Feb 11, 2017

One size fits all

As an amateur chess player I occasionally watch videos on the subject on youtube. Just as it happens I watched one old video of GM Ben Finegold on isolated queen pawn positions the other day. He started with explaining that most people don't like such positions, because beginners tend to be dogmatic. They are taught a number of rules like ‘isolated pawns are bad’, ‘knights before bishops’ and so on, and they like to stick to the rules without regard to context. So that is when it struck me, we tend do the same in programming, especially true in the case of people with limited experience. That rigid thinking however doesn't do well neither in chess nor in C++.

My favorite object to rant about these days is the beloved by beginners and advanced alike “design patterns” pattern. This was all started by the famous book by the same name written by the so called “gang of four”[1]. I, being pretty active the last year in the Qt forums, often encounter questions on the topic of design patterns from other users. So I decided to write this very post, where I hope the shed some light on the issue.

As programmers we often encounter similar problems as work progresses along which are solved pretty much the same way, and as humans we love to generalize. So that is the whole premise behind the aforementioned book, to show that a set of similar problems have a corresponding set of “good” solutions. This, of course, is generally true, but many people, especially the ones well conditioned to rigid thinking and/or those with limited experience, are ready to jump overboard and just apply it to every situation, always. So in reality this creates a very profound problem, not only are some patterns inapplicable to certain contexts, but people tend to bend over backwards in their wish to apply them, thus creating a vile mess in the process.

The original ideas were posed for Java, and while it pains me to say it constantly, C++ is not Java. Some of the proposed solutions are inappropriate to be applied directly to C++, or become much more complex if one tries to adapt them. This naturally stems from the fact that C++ is a lower-level language, albeit still object oriented, and as such has a lot of peculiarities that are not relevant to other languages.

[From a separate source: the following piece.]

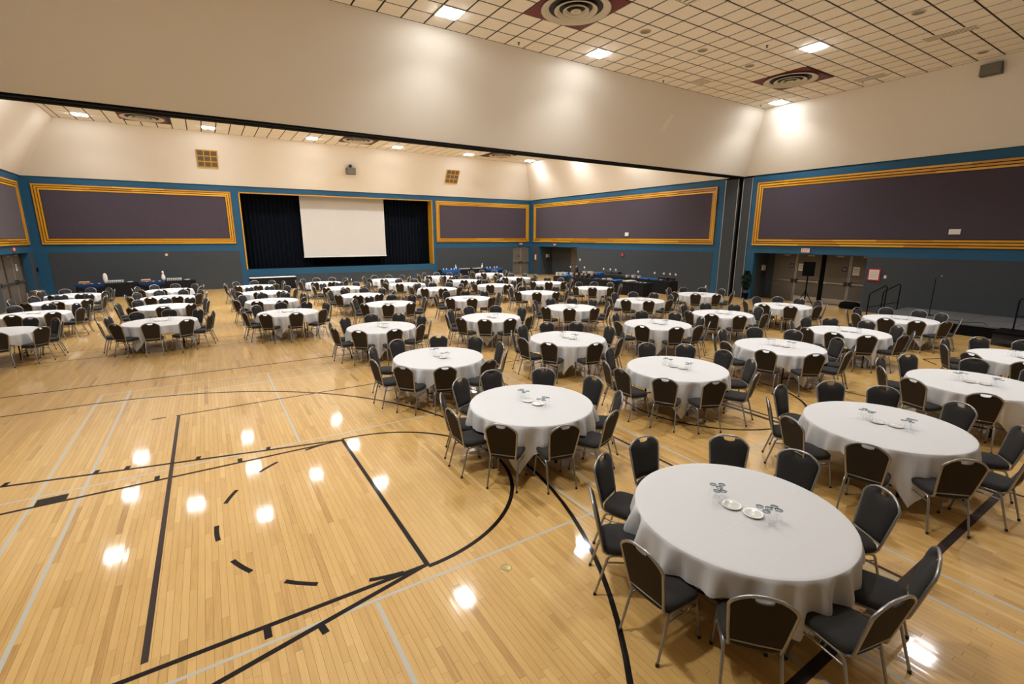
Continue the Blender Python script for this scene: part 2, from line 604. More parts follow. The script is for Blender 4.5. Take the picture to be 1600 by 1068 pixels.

A typical example of misunderstanding is the singleton pattern, where only one instance of an object is created, initialized and used. This pattern (or as I lovingly call it: “The singleton antipattern”) has gained widespread use for no good reason. The idea behind it is supposedly to restrict the programmer to using a single instance of a given class. There are a number of pitfalls with this, however:

  1. Having a singleton class imposes that you have only one object of that class, conversely needing one object does not sum up to requiring the class to be singleton(ian). If you need one instance of something, just create one!
  2. The singleton creates extremely tight coupling between the classes that use it. Think a C global variable. In fact the singleton is just that – a global variable dressed in shiny clothes (i.e. it has methods). The same results one can get by using a number of global functions that make use of a global variable.
  3. As a consequence of 1 and 2, the singleton introduces an application global state, which might be hard to manage depending on the context.
  4. A C++ specific problem is that most singleton implementations leak memory. Java has no such problem as the memory is managed by its virtual machine, in C++ this may be problematic.
  5. A lazy initialization singleton implementation must be explicitly made thread-safe in case the initialization might be done concurrently.
So what the singleton has to show for in return – imposing a single instance.

Other patterns described in the book and on the internet also suffer similarly and the reason is: there is no one-size-fits-all in programming.
Don't be dogmatic, evaluate the context level-headedly and only then settle on a solution.

[1] Gamma, E., Helm, R., Johnson, R., Vlissides, J., Design Patterns - Elements of Reusable Object-Oriented Software. Addison-Wesley, 1995.